4

 Şüphesiz Fir'avn o yerde büyüklendi, halkını fırkalara ayırdı ve onlardan bir gurubu zayıflatıyor, oğullarım kesiyor ve kadınlarını sağ bırakıyordu. Gerçekten o, bozgunculardandı.

"Şüphesiz Fir'avn o yerde büyüklendi” bu da anlatılacak olanı açıklamak üzere yeni söz başıdır, yer de Mısır yeri, toprağıdır.

"Halkını fırkalara ayırdı” istediği şeyde arkasına düşecek sürülere ayırdı ya da ona itaatte birbirlerini izleyen fırkalara yahut hizmetinde kullanacak sınıflara demektir, her sınıfı bir iş kolunda kullanıyordu.

Ya da partilere ayırdı ki, birbirlerine düşman olsunlar da birleşmesinler.
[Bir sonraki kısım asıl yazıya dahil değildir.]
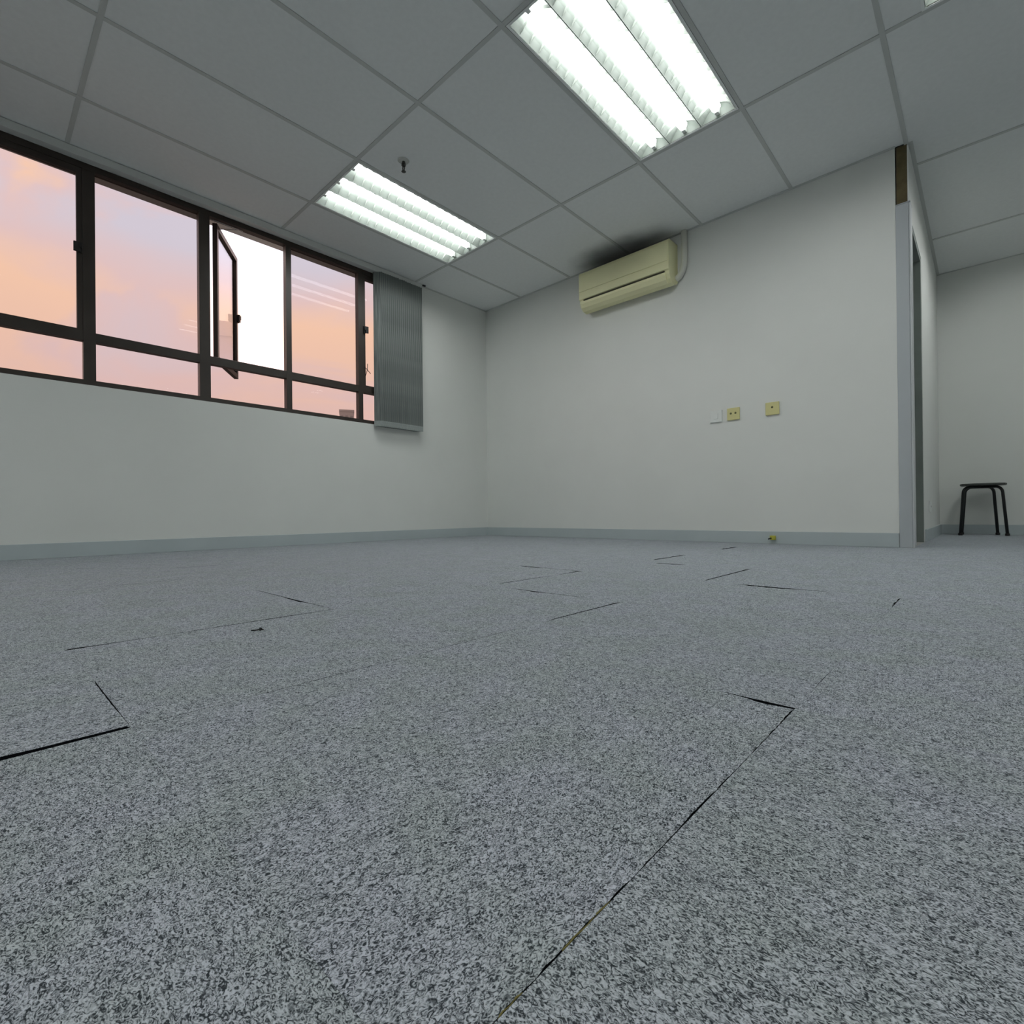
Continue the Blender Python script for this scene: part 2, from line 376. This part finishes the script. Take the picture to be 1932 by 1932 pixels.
def fray(pr, k, step=0.009, lo=0.55, hi=1.15):
    out_ = [(pr[0][0], pr[0][1]*k)]
    for (a, u), (b, v) in zip(pr, pr[1:]):
        m_ = max(1, int((b-a)/step))
        for q_ in range(1, m_+1):
            t_ = q_/m_; w_ = u+(v-u)*t_
            out_.append((a+(b-a)*t_, w_*k*(_rj.uniform(lo, hi))))
    return out_
OX = {c_: fray(p_, *{3.660: (0.80, 0.007, 0.15, 1.2), 2.690: (1.4,), 3.157: (1.15, 0.02, 0.85, 1.05)}.get(c_, (1.0,))) for c_, p_ in OX.items()}
OY = {c_: fray(p_, {-3.603: 0.5, -3.088: 1.1, -2.120: 1.7, -1.670: 1.3}.get(c_, 1.2)) for c_, p_ in OY.items()}
def prof_at(pr, t):
    if t <= pr[0][0] or t >= pr[-1][0]: return 0.0 if t < pr[0][0] or t > pr[-1][0] else (pr[0][1] if t == pr[0][0] else pr[-1][1])
    for (a, u), (b, v) in zip(pr, pr[1:]):
        if a <= t <= b: return u+(v-u)*(t-a)/(b-a)
    return 0.0
def edge(pr, a, b):
    """positions and widths along one tile edge"""
    if not pr: return [(a, 0.0), (b, 0.0)]
    return [(a, prof_at(pr, a+1e-6))] + [(t, w) for t, w in pr if a+1e-4 < t < b-1e-4] + [(b, prof_at(pr, b-1e-6))]
def carpet_tile(i, j, x0, x1, y0, y1):
    g = 0.00004
    cx, cy = (x0+x1)/2, (y0+y1)/2
    ky = min(OY, key=lambda k: abs(k-y1)); yshift = 0.0
    prn = OY[ky] if abs(ky-y1) < 0.06 else None
    pre = OX.get(round(x1, 3))
    E_ = edge(pre, y0, y1); Nn = edge(prn, x0, x1)
    P = [(x0+g, y0+g)]
    P += [(x1-g-w, min(max(t, y0+g), y1-g-Nn[-1][1])) for t, w in E_]
    P += [(min(max(t, x0+g), x1-g), y1-g-w) for t, w in Nn[-2:0:-1]]
    P += [(x0+g, y1-g-Nn[0][1])]
    Q = []
    for p in P:
        if not Q or (abs(p[0]-Q[-1][0])+abs(p[1]-Q[-1][1])) > 1e-5: Q.append(p)
    bm = bmesh.new(); rz = random.uniform(-0.00005, 0.00005)
    A = [bm.verts.new((px-cx, py-cy, -0.0062)) for px, py in Q]; B = [bm.verts.new((px-cx, py-cy, rz)) for px, py in Q]
    n = len(Q)
    for k in range(n): bm.faces.new((A[k], A[(k+1) % n], B[(k+1) % n], B[k])).material_index = 1
    bm.faces.new(B); bm.faces.new(A[::-1]).material_index = 1
    obj('carpet_tile', bm, [CARX if (i+j) % 2 else CARY, SUB], floor, loc=(cx, cy, 0))
for i in range(len(XB)-1):
    for j in range(len(YBD)-1):
        x0, x1, y0, y1 = XB[i], XB[i+1], YBD[j], YBD[j+1]
        if x0 in YSHIFT:
            if abs(y1+3.088) < 0.01: y1 += YSHIFT[x0]
            if abs(y0+3.088) < 0.01: y0 += YSHIFT[x0]
        if y0 >= 0 and x1 <= XP: continue                   # beyond the partition
        if y1 > 0 and x0 < XP:
            if y0 < 0:
                if x1 > XP: carpet_tile(i, j+1, XP+0.001, x1, 0.0, y1)
                y1 = 0.0
            else: x0 = XP+0.001
        carpet_tile(i, j, x0, x1, y0, y1)
q = bx('threshold_patch', SLAB, (3.37, XP, 0.10, DY1, -0.0064, -0.0005), floor)
q['label'] = 'dark threshold strip in the doorway'
# dried glue threads showing in the long joint near the camera
for (yy0, yy1) in ((-3.515, -3.470), (-3.562, -3.545)):
    bm = bmesh.new(); n = 9
    pts = [(3.6591+0.0003*math.sin(k*2.1), yy0+(yy1-yy0)*k/(n-1), -0.0006+0.0003*math.sin(k*1.3)) for k in range(n)]
    tube(bm, pts, 0.0005, 6); obj('glue_thread', bm, GLUE, floor)

# ------------------------------------------------------------------ ceiling
bm = bmesh.new(); box(bm, -0.2, XE+0.2, YB-0.2, YF+0.2, 2.602, 2.75)
ceil = struct(obj('ceiling', bm, SLAB), 'suspended ceiling of white lay-in tiles in a metal grid', 'ceiling')
GX, GY = 0.5006, -0.9276
xs = [0.0] + [GX+0.6*k for k in range(0, 12) if GX+0.6*k < XE] + [XE]
ys = sorted([GY+1.2*k for k in range(-5, 4) if YB < GY+1.2*k < YF] + [YB, YF])
lamps = [(GX, GY-1.2), (GX+1.8, GY-1.2), (3.626, GY-1.198), (GX, GY-4.8), (GX+1.8, GY-4.8), (GX+3.6, GY-4.8), (GX+5.4, GY-1.2), (GX+5.4, GY-4.8), (GX+3.6, GY+1.2)]
def is_lamp(x, y): return any(abs(x-a) < 0.01 and abs(y-b) < 0.01 for a, b in lamps)
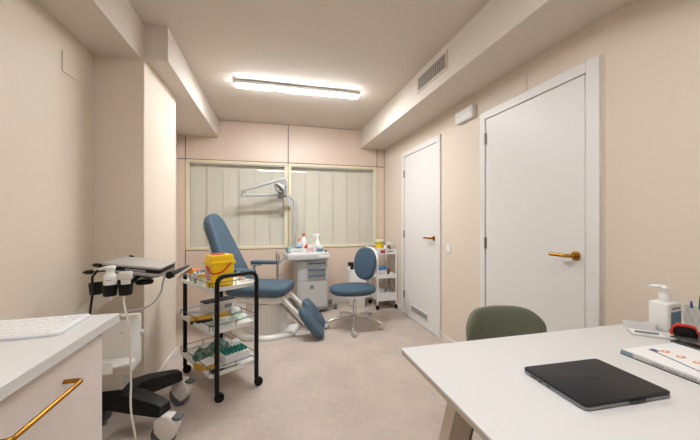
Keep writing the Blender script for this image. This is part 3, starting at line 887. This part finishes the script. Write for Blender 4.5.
pouch('clear pouch with green print at the near corner of the middle tray', -.375, 2.435, ZS2, .15, .11, R(20), 'filmg', 1)
pouch('clear pouch with green print against the black frame on the middle tray', -.255, 2.545, ZS2, .14, .10, R(60), 'filmg', 2)
pouch('crumpled clear pouch at the dental chair end of the middle tray', -.295, 2.66, ZS2+.024, .10, .09, R(40), 'film', 3)
t = thing('capped_tube', 'small orange capped tube lying on the middle tray pouches', 'tube', (-.275, 2.44, ZS2), R(45))
m = MB(); m.tube([(-.03, 0, .01), (.02, 0, .01)], .009, 10); m.build('body', 'plastic', t); m = MB(); m.tube([(.02, 0, .01), (.035, 0, .01)], .008, 10); m.build('cap', 'orange', t)

# -- bottom tray
t = thing('test_tube_rack', 'white rack filled with teal capped tubes on the bottom trolley tray', 'rack', (-.283, 2.495, ZS1), TR)
m = MB(); m.box((0, 0, .032), (.19, .15, .064), b=.003, seg=1); m.build('rack', 'card', t)
for i in range(7):
    for j in range(3):
        m = MB(); m.lathe([(.0105, .0642), (.0105, .083), (.009, .086), (0, .086)], (-.078+.026*i, -.04+.035*j, 0), 12); m.build('tube_cap', 'teal', t)
t = thing('flat_box', 'yellow and white open card box on the bottom trolley tray', 'box', (-.452, 2.405, ZS1), R(50))
m = MB(); m.box((0, 0, .003), (.13, .10, .006)); m.box((-.0625, 0, .025), (.005, .10, .044)); m.box((.0625, 0, .02), (.005, .10, .034)); m.box((0, .0475, .02), (.12, .005, .034)); m.box((0, -.0475, .012), (.12, .005, .018)); m.build('box', 'gold', t)
m = MB(); m.box((0, .005, .03), (.115, .08, .006), M_=TRS((0, 0, .004), 0, R(14))); m.build('contents', 'card', t)
pouch('green plastic pouch heaped at the wall end of the bottom tray', -.515, 2.575, ZS1, .14, .12, R(10), 'greenbag', 5, 'green pouches on the bottom trolley tray', .05, h=.03)
pouch('green plastic pouch heaped behind the tube rack on the bottom tray', -.42, 2.69, ZS1, .18, .11, R(30), 'greenbag', 6, 'green pouches on the bottom trolley tray', .05, h=.045)
pouch('clear crumpled bag behind the teal capped tube rack', -.285, 2.695, ZS1, .14, .10, R(45), 'film', 8, 'clear pouches on the trolley', .05, h=.03)
t = thing('scissors', 'black handled scissors lying along the edge of the bottom trolley tray', 'scissors', (-.30, 2.35, ZS1+.001), math.atan2(.10, .19))
m = MB()
for s in (1, -1):
    ring = [(-.10+.018*math.cos(a), s*.017+.012*math.sin(a), .005) for a in [2*PI*k/14 for k in range(14)]]
    m.tube(ring, .004, 6, closed=True); m.tube([(-.083, s*.012, .005), (-.03, 0, .005)], .0045, 6)
m.build('handle', 'black', t)
m = MB()
for s in (1, -1):
    m.prism([(-.035, -s*.004), (.09, s*.001), (.09, s*.003), (-.035, s*.006)], .004+.0015*s, .0052+.0015*s)
m.build('blade', 'steel', t)

# ------------------------------------------------------------------ treatment chair
CX, CY, CR = -.06, 3.52, R(-20)
t = thing('treatment_chair', 'slate blue reclining treatment chair with split leg rests on white base', 'treatment chair', (CX, CY, 0), CR)
m = MB(); pl = [(.37*math.cos(R(a))*1.02, .31*math.sin(R(a))) for a in (-157, -112, -68, -23, 23, 68, 112, 157)]
m.prism(pl, 0, .045, b=.012, seg=2, scale_top=.95); m.build('base_plate', 'plastic', t)
m = MB(); m.lathe([(.235, .046), (.235, .06), (.222, .08), (.21, .30), (.2, .34), (0, .34)], seg=40); m.build('pedestal', 'offwhite', t)
m = MB(); m.prism([(-.40, -.20), (.16, -.20), (.24, -.13), (.24, .13), (.16, .20), (-.40, .20)], .345, .42, b=.015, seg=2); m.build('seat_carriage', 'offwhite', t)
m = MB(); m.lathe([(0, 0), (.016, 0), (.016, .006), (0, .006)], M_=TRS((-.05, -.201, .385), 0, PI/2), seg=14); m.build('carriage_screw', 'grey', t)
m = MB()
m.prism(rrect(.66, .50, .12, 8, -.06, 0), .425, .53, b=.04, seg=5); m.build('seat', 'blue', t, angle=60)
# backrest: outline in (v, s) with rounded taper
def back_outline(hw0, hw1, L):
    pts = []
    n = 10
    for i in range(n+1):           # right side up
        f = i/n
        w = hw0 + (hw1-hw0)*(f**1.15)
        pts.append((w, f*(L-hw1*.9)))
    for i in range(1, 12):
        a = PI*i/12
        pts.append((hw1*math.cos(a), L-hw1*.9 + hw1*.9*math.sin(a)))
    for i in range(n, -1, -1):
        f = i/n
        w = hw0 + (hw1-hw0)*(f**1.15)
        pts.append((-w, f*(L-hw1*.9)))
    return pts
LEAN = R(24)
# local frame of the back: X = v (across), Y = up along the back, Z = front (towards the feet)
bz = Matrix.Translation((-.32, 0, .475)) @ Matrix(((0, -math.sin(LEAN), math.cos(LEAN), 0), (1, 0, 0, 0), (0, math.cos(LEAN), math.sin(LEAN), 0), (0, 0, 0, 1)))
m = MB(); m.prism(back_outline(.27, .16, .86), -.02, .085, M_=bz, b=.035, seg=5); m.build('backrest', 'blue', t, angle=60)
m = MB(); m.prism(back_outline(.25, .145, .82), -.045, -.021, M_=bz, b=.01, seg=2); m.build('back_shell', 'offwhite', t)
m = MB(); m.prism([(-.10, -.08), (.10, -.08), (.10, .15), (-.10, .15)], -.075, -.046, M_=bz, b=.006, seg=1); m.build('back_hinge', 'offwhite', t)
for s in (-1, 1):
    m = MB(); m.prism(rrect(.33, .075, .034, 6, -.15, s*.315), .685, .725, b=.014, seg=3); ar = m.build('armrest', 'blue', t)
    m = MB(); m.tube([(-.25, s*.29, .684), (-.28, s*.29, .60), (-.32, s*.265, .50)], .016, 10); m.box((-.24, s*.29, .676), (.12, .045, .014)); m.build('armrest_bracket', 'greyd', ar)
    # leg bar and pad
    m = MB()
    p0, p1 = Vector((.20, s*.13, .415)), Vector((.50, s*.15, .13))
    d = (p1-p0).normalized()
    ang = math.atan2(-d.z, d.x)
    L = (p1-p0).length
    m.box((L/2, 0, 0), (L, .05, .035), M_=TRS(tuple(p0), 0, 0, ang), b=.006, seg=1); lb = m.build('leg_bar', 'offwhite', t)
    m = MB(); m.box((L/2, 0, -.05), (L*.8, .024, .014), M_=TRS(tuple(p0), 0, 0, ang)); m.build('leg_rod', 'greyd', lb)
    m = MB()
    out = [(p[0], p[1]) for p in ellipse(.185, .105, 30, 2.6)]
    pc = Vector((.53 if s < 0 else .49, s*.145, .155 if s < 0 else .165))
    m.prism(out, -.03, .045, M_=TRS(tuple(pc), 0, 0, R(52)), b=.028, seg=4); m.build('leg_pad', 'blue', t, angle=60)

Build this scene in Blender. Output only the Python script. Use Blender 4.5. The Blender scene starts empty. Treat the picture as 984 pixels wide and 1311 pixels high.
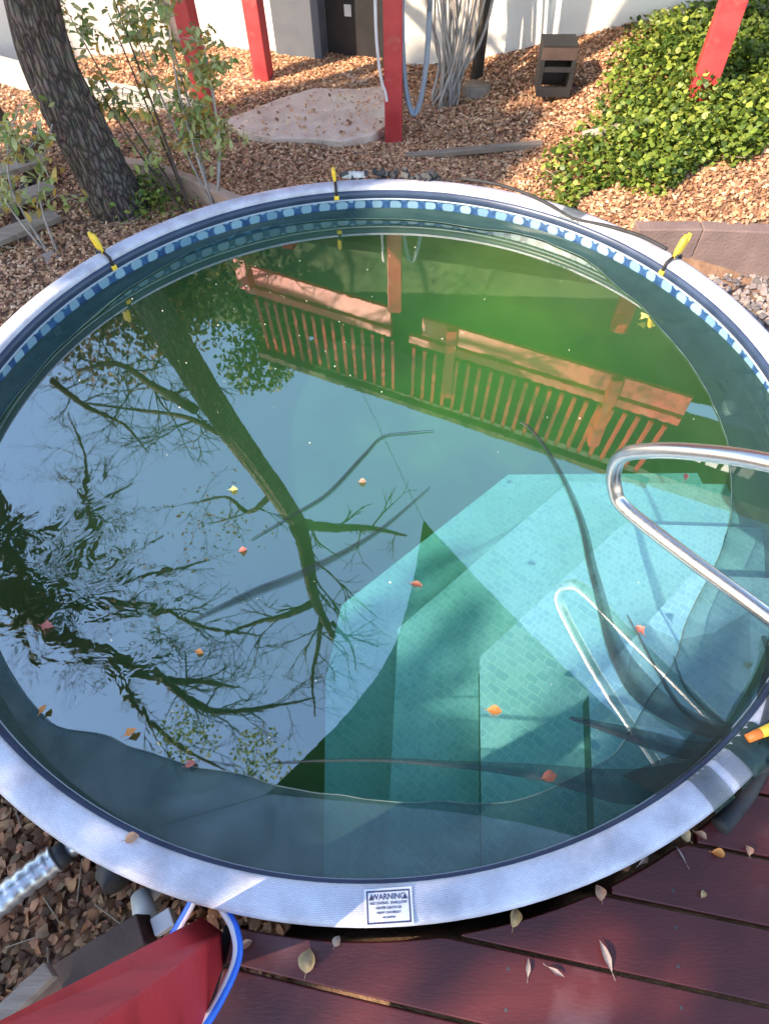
import bpy, math, random
import numpy as np
from mathutils import Vector, Matrix, noise
random.seed(7); RNG = np.random.default_rng(7)
sc = bpy.context.scene
R = math.radians

# ------------------------------------------------------------------ camera
cam_d = bpy.data.cameras.new('camera'); cam = bpy.data.objects.new('camera', cam_d)
sc.collection.objects.link(cam); sc.camera = cam
fwd = Vector((0.0, 0.57845368, -0.81571523)); rgt = Vector((0.99946448, -0.02669216, -0.01892839)); upv = Vector((0.0327224, 0.8152784, 0.57814391))
m = Matrix((rgt, upv, -fwd)).transposed().to_4x4(); m.translation = (0.0383, -1.898, 1.8626)
cam.matrix_world = m
cam_d.sensor_fit = 'HORIZONTAL'; cam_d.sensor_width = 36; cam_d.lens = 36*800/984
cam_d.clip_start = 0.02; cam_d.clip_end = 800

# ------------------------------------------------------------------ sky and sun
SUN_EL, SUN_AZ_VEC = R(36), Vector((0.85, 0.53, 0)).normalized()      # light travels this way over the ground
w = bpy.data.worlds.new('World'); sc.world = w; w.use_nodes = True
wn = w.node_tree; bg = wn.nodes['Background']
sky = wn.nodes.new('ShaderNodeTexSky'); sky.sky_type = 'NISHITA'; sky.sun_disc = False
sky.sun_elevation = SUN_EL; sky.sun_rotation = math.atan2(-SUN_AZ_VEC.x, -SUN_AZ_VEC.y)
sky.air_density = 1.3; sky.dust_density = .6; sky.ozone_density = 1.8
wn.links.new(sky.outputs[0], bg.inputs[0]); bg.inputs[1].default_value = 0.15
sun_d = bpy.data.lights.new('sun', 'SUN'); sun_d.energy = 3.5; sun_d.angle = R(0.6); sun_d.color = (1.0, 0.82, 0.62)
sun = bpy.data.objects.new('sun', sun_d); sc.collection.objects.link(sun)
sd = Vector((SUN_AZ_VEC.x*math.cos(SUN_EL), SUN_AZ_VEC.y*math.cos(SUN_EL), -math.sin(SUN_EL)))
sun.rotation_euler = sd.to_track_quat('-Z', 'Y').to_euler(); sun.location = (-6, -4, 8)
sc.view_settings.view_transform = 'Standard'; sc.view_settings.look = 'None'
sc.view_settings.exposure = 1.8; sc.view_settings.gamma = 1
sc.cycles.max_bounces = 8; sc.cycles.transparent_max_bounces = 24; sc.cycles.volume_bounces = 1
sc.cycles.sample_clamp_indirect = 4

WATER_Z = -0.155
R_OUT, R_IN = 1.83, 1.75

# ------------------------------------------------------------------ helpers
def tag(o, label=None, cat=None, group=None, kind=None):
    if label: o['label'] = label
    if cat: o['category'] = cat
    if group: o['group'] = group
    if kind: o['kind'] = kind
    return o
def link(o, parent=None):
    sc.collection.objects.link(o)
    if parent: o.parent = parent
    return o
def empty(name, loc=(0, 0, 0)):
    o = bpy.data.objects.new(name, None); o.empty_display_size = .1; o.location = loc
    return link(o)
def rel(parent, pts):
    if parent is None: return pts
    p = Vector(parent.location)
    q = parent.parent
    while q is not None:
        p = p + Vector(q.location); q = q.parent
    return [(v[0]-p.x, v[1]-p.y, v[2]-p.z) for v in pts]
def mesh(name, verts, faces, mat, parent=None, smooth=False, col=None, uv=None, bevel=0, world=True):
    me = bpy.data.meshes.new(name)
    if parent is not None and world: verts = rel(parent, verts)
    me.from_pydata([tuple(map(float, v)) for v in verts], [], [tuple(f) for f in faces]); me.update()
    if smooth: me.polygons.foreach_set('use_smooth', [True]*len(me.polygons))
    if col is not None:
        a = me.color_attributes.new('tint', 'FLOAT_COLOR', 'POINT')
        c = np.ones((len(verts), 4), np.float32); c[:, :3] = col; a.data.foreach_set('color', c.ravel())
    if uv is not None:
        l = me.uv_layers.new(name='UVMap'); d = []
        for p in me.polygons:
            for vi in p.vertices: d.extend(uv[vi])
        l.data.foreach_set('uv', d)
    if mat: me.materials.append(mat)
    o = bpy.data.objects.new(name, me); link(o, parent)
    if bevel:
        b = o.modifiers.new('bevel', 'BEVEL'); b.width = bevel; b.segments = 2; b.limit_method = 'ANGLE'
    return o
class MB:
    def __init__(s): s.v = []; s.f = []; s.c = []
    def add(s, v, f):
        n = len(s.v); s.v += [tuple(map(float, p)) for p in v]; s.f += [tuple(i+n for i in q) for q in f]; return s
    def box(s, c, size, rot=None):
        hx, hy, hz = size[0]/2, size[1]/2, size[2]/2
        vs = [Vector((x, y, z)) for z in (-hz, hz) for y in (-hy, hy) for x in (-hx, hx)]
        if rot is not None: vs = [rot @ p for p in vs]
        c = Vector(c)
        return s.add([p+c for p in vs], [(0, 2, 3, 1), (4, 5, 7, 6), (0, 1, 5, 4), (2, 6, 7, 3), (0, 4, 6, 2), (1, 3, 7, 5)])
    def hexa(s, low, up):
        return s.add(list(low)+list(up), [(3, 2, 1, 0), (4, 5, 6, 7), (0, 1, 5, 4), (1, 2, 6, 5), (2, 3, 7, 6), (3, 0, 4, 7)])
    def beam(s, a, b, wd, ht, up=(0, 0, 1)):
        a, b = Vector(a), Vector(b); d = (b-a); L = d.length; d.normalize()
        side = d.cross(Vector(up)).normalized(); u = side.cross(d)
        vs = [p + side*sx*wd/2 + u*sz*ht/2 for p in (a, b) for sz in (-1, 1) for sx in (-1, 1)]
        return s.add(vs, [(0, 1, 3, 2), (4, 6, 7, 5), (0, 4, 5, 1), (2, 3, 7, 6), (0, 2, 6, 4), (1, 5, 7, 3)])
    def tube(s, pts, rad, n=8, cap=True, ridge=0, seed=0):
        pts = [Vector(p) for p in pts]
        rad = list(rad) if hasattr(rad, '__len__') else [rad]*len(pts)
        t0 = (pts[1]-pts[0]).normalized(); ref = Vector((0, 0, 1)) if abs(t0.z) < .9 else Vector((1, 0, 0))
        nrm = t0.cross(ref).normalized(); vs = []; fs = []
        for i, p in enumerate(pts):
            t = ((pts[min(i+1, len(pts)-1)]-pts[max(i-1, 0)])).normalized()
            nrm = (nrm - t*nrm.dot(t)).normalized(); bn = t.cross(nrm)
            for k in range(n):
                a = 2*math.pi*k/n; rr = rad[i]
                if ridge:
                    rr *= 1 + ridge*noise.noise(Vector((math.cos(a)*9.5+seed, math.sin(a)*9.5, p.z*2.2)))
                vs.append(p + (nrm*math.cos(a)+bn*math.sin(a))*rr)
        for i in range(len(pts)-1):
            for k in range(n):
                k2 = (k+1) % n; fs.append((i*n+k, i*n+k2, (i+1)*n+k2, (i+1)*n+k))
        if cap: fs.append(tuple(range(n))[::-1]); fs.append(tuple((len(pts)-1)*n+k for k in range(n)))
        return s.add(vs, fs)
    def build(s, name, mat, parent=None, smooth=False, bevel=0, **k):
        return mesh(name, s.v, s.f, mat, parent, smooth, bevel=bevel, **k)
def spline(pts, n=6):
    pts = [Vector(p) for p in pts]; out = []
    for i in range(len(pts)-1):
        p0, p1, p2, p3 = pts[max(i-1, 0)], pts[i], pts[i+1], pts[min(i+2, len(pts)-1)]
        for k in range(n):
            t = k/n
            out.append(0.5*((2*p1)+(-p0+p2)*t+(2*p0-5*p1+4*p2-p3)*t*t+(-p0+3*p1-3*p2+p3)*t**3))
    out.append(pts[-1]); return out
def lerps(a, b, n): return [a+(b-a)*i/(n-1) for i in range(n)]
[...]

"Onlardan bir grubu zayıflatıyordu” onlar da İsrâîl oğulları idi, bu cümle caale'nin fâ'ilinden hâl’dir ya da şiyean'in sıfatıdır yahut yeni söz başıdır. (Oğullarını kesiyor ve kadınlarını sağ bırakıyordu) bu da o cümleden bedeldir. Bunu da şunun için yapıyordu; çünkü bir kâhin, İsrâîl oğullarından bir çocuk doğacak; mülkünü alıp götürecektir, demişti. Bu da gayet ahmak olduğunu gösterir; çünkü eğer doğru idiyse öldürmekle bunu önleyemezdi; eğer yalan idiyse öldürmenin ne manası vardı?

"Gerçekten o, bozgunculardandı” bunun için asılsız bir hayal üzerine Peygamber evlatlarından birçoklarını öldürmeye cesaret etti.